Q Thanks, Karine. Thank you, Karine.

MS. JEAN-PIERRE: Go ahead, Ed.

Q Thanks, Karine. Yeah, two very different questions. One on China and the southern border. More than 20,000 Chinese migrants have illegally crossed the southern border in 2024, and the vast majority, according to the National Border Patrol Council President, have been single men of military age. What kind of national security issue is this, given China's hacking of U.S. infrastructure, the spying that they do, and the other aggressions?

MS. JEAN-PIERRE: So, look, we take that very seriously — what's happening at the border. Everybody — we try to make sure that, you know, as it — as it relates to unlawful — unlawful crossings, we certainly do everything that we can to make sure that — that we deal with that in a real way.

Look, the DHS has fully mobilized their agency to deal with what's happening. We saw in January — we saw a 50 percent drop from the month before of — of illegal entries. That matters.

And so, this is why — to your question, this is why it was really important to get the border security negotiation done.

We understand there's a challenge at the border. We understand we need to do more. We understand that there's an immigration system that has been broken for decades. We had a bipartisan agreement. We wanted Congress, in the House, to pass that to move that forward, and they didn't. And they didn't.

And so, DHS is fully mobilized, is doing — since May of last year, they have been able to — they have been able to remove more than — more than 500,000 illegal crossings. And so, that is something that they're going to continue to work really hard.

The President has added more C- — CBP, more — more patrol officers on the border. But, you know, we need more. We understand we need more.

Q And on the student loans — things you did. The CBO director testified on Capitol Hill yesterday saying that the fiscal policy currently is unsustainable. Then he went on to say that the changes to the SAVE program for forgiving more student loan debt would cost taxpayers more than $100 billion. Why is it worth all taxpayers to burden this cost?

MS. JEAN-PIERRE: So, look, the CB- — I'm not going to get ahead of a CBO proj- — project- — projection. I'm just going to be really careful here.

What the President has said over and over again — and I just went back and forth with one of you colleagues on this — he wants to make sure that we give Americans a little bit more breathing room. That is im- — important to this President.

We understand what student loans do for families. It crushes families.
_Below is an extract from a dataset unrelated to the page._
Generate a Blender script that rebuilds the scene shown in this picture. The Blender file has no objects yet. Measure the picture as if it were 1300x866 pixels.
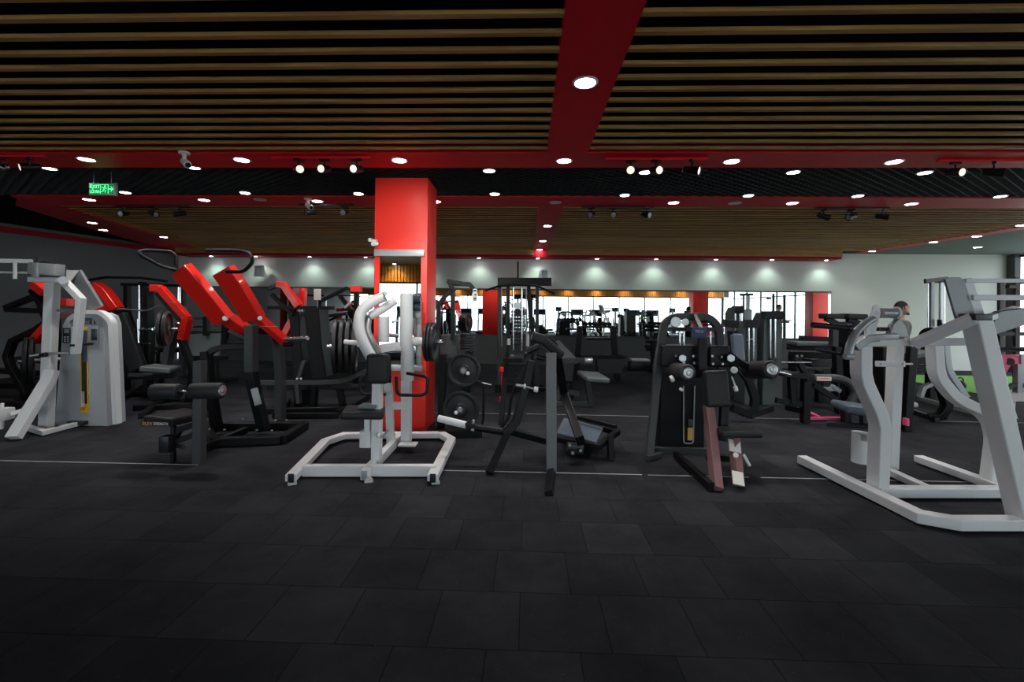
import bpy, bmesh, math, random
from mathutils import Vector, Matrix
random.seed(7)
SC = bpy.context.scene
COL = SC.collection
V = Vector
PI = math.pi

# ---------------------------------------------------------------- camera
F_PX, CX, HY, SH = 577.0, 650.0, 394.0, 39.0
CAM = V((0, 0, 1.4))
YAW, ROLL = math.radians(1.9), math.radians(0.6)
_F = V((-math.sin(YAW), math.cos(YAW), 0))
_R0 = V((math.cos(YAW), math.sin(YAW), 0))
_U0 = V((0, 0, 1))
_R = _R0 * math.cos(ROLL) + _U0 * math.sin(ROLL)
_U = _U0 * math.cos(ROLL) - _R0 * math.sin(ROLL)
cd = bpy.data.cameras.new('camera')
cd.sensor_width = 36.0
cd.lens = F_PX / 1300.0 * 36.0
cd.shift_y = -SH / 1300.0
cd.clip_start = 0.05
cd.clip_end = 300
cam = bpy.data.objects.new('camera', cd)
COL.objects.link(cam)
cam.matrix_world = Matrix(((_R.x, _U.x, -_F.x, CAM.x), (_R.y, _U.y, -_F.y, CAM.y), (_R.z, _U.z, -_F.z, CAM.z), (0, 0, 0, 1)))
SC.camera = cam

def ray(px, py):
    return _F + _R * ((px - CX) / F_PX) + _U * ((HY - py) / F_PX)
def P(px, py, Y):                 # the point at depth Y seen at a pixel of the photograph
    d = ray(px, py)
    return CAM + d * (Y / d.y)
def G(px, py, z=0.0):             # the point at height z seen at a pixel
    d = ray(px, py)
    return CAM + d * ((z - CAM.z) / d.z)
def S(n, Y):                      # n pixels as metres at depth Y
    return n * Y / F_PX

# ---------------------------------------------------------------- materials
def nt(name):
    m = bpy.data.materials.new(name)
    m.use_nodes = True
    return m, m.node_tree.nodes, m.node_tree.links, m.node_tree.nodes['Principled BSDF']
def mat(name, col, rough=0.5, metal=0.0, bump=0.0, scale=60.0, var=0.0, coat=0.0, emit=None, es=0.0, spec=0.5):
    m, N, L, b = nt(name)
    b.inputs['Base Color'].default_value = (*col, 1)
    b.inputs['Roughness'].default_value = rough
    b.inputs['Metallic'].default_value = metal
    b.inputs['Coat Weight'].default_value = coat
    b.inputs['Specular IOR Level'].default_value = spec
    if emit:
        b.inputs['Emission Color'].default_value = (*emit, 1)
        b.inputs['Emission Strength'].default_value = es
    if bump or var:
        tc = N.new('ShaderNodeTexCoord')
        nz = N.new('ShaderNodeTexNoise')
        nz.inputs['Scale'].default_value = scale
        nz.inputs['Detail'].default_value = 3
        L.new(tc.outputs['Object'], nz.inputs['Vector'])
        if bump:
            bp = N.new('ShaderNodeBump')
            bp.inputs['Strength'].default_value = bump
            bp.inputs['Distance'].default_value = 0.003
            L.new(nz.outputs['Fac'], bp.inputs['Height'])
            L.new(bp.outputs['Normal'], b.inputs['Normal'])
        if var:
            mx = N.new('ShaderNodeMix'); mx.data_type = 'RGBA'
            mx.inputs[6].default_value = (*[c * (1 - var) for c in col], 1)
            mx.inputs[7].default_value = (*[min(1, c * (1 + var)) for c in col], 1)
            L.new(nz.outputs['Fac'], mx.inputs[0])
            L.new(mx.outputs[2], b.inputs['Base Color'])
    return m

M = {}
M['black'] = mat('black_powder_coat', (0.005, 0.005, 0.0055), 0.40, bump=0.15, scale=220, spec=0.22)
M['grey'] = mat('charcoal_powder_coat', (0.050, 0.051, 0.053), 0.42, bump=0.12, scale=220, spec=0.3)
M['midgrey'] = mat('mid_grey_powder_coat', (0.13, 0.135, 0.14), 0.4, bump=0.12, scale=220, spec=0.3)
M['white'] = mat('white_powder_coat', (0.72, 0.72, 0.73), 0.38, bump=0.08, scale=200, var=0.04)
M['silver'] = mat('silver_grey_paint', (0.36, 0.37, 0.38), 0.35, 0.3, var=0.05)
M['red'] = mat('red_gloss_paint', (0.92, 0.018, 0.010), 0.3, var=0.06, coat=0.3)
M['maroon'] = mat('red_brown_paint', (0.235, 0.115, 0.12), 0.45, var=0.1)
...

It crushes Americans.

So, he wants to continue to do everything that we can to make sure that they have that breathing room. And so, it's not going to stop him. And we believe that actions that we take — I think that's one of questions that I got from your colleagues — it — we believe that I has — it has legal — legal standing so that it can — we can move forward with them.

But, look, it is an important issue. It is an issue that Americans care about, and we're just not going to stop moving forward on that.

Q Thanks, Karine.

MS. JEAN-PIERRE: Okay, all right. All right. Bye, everybody.

Q Thank you.

MS. JEAN-PIERRE: I'll see you on the road, whoever is going to Ohio with us.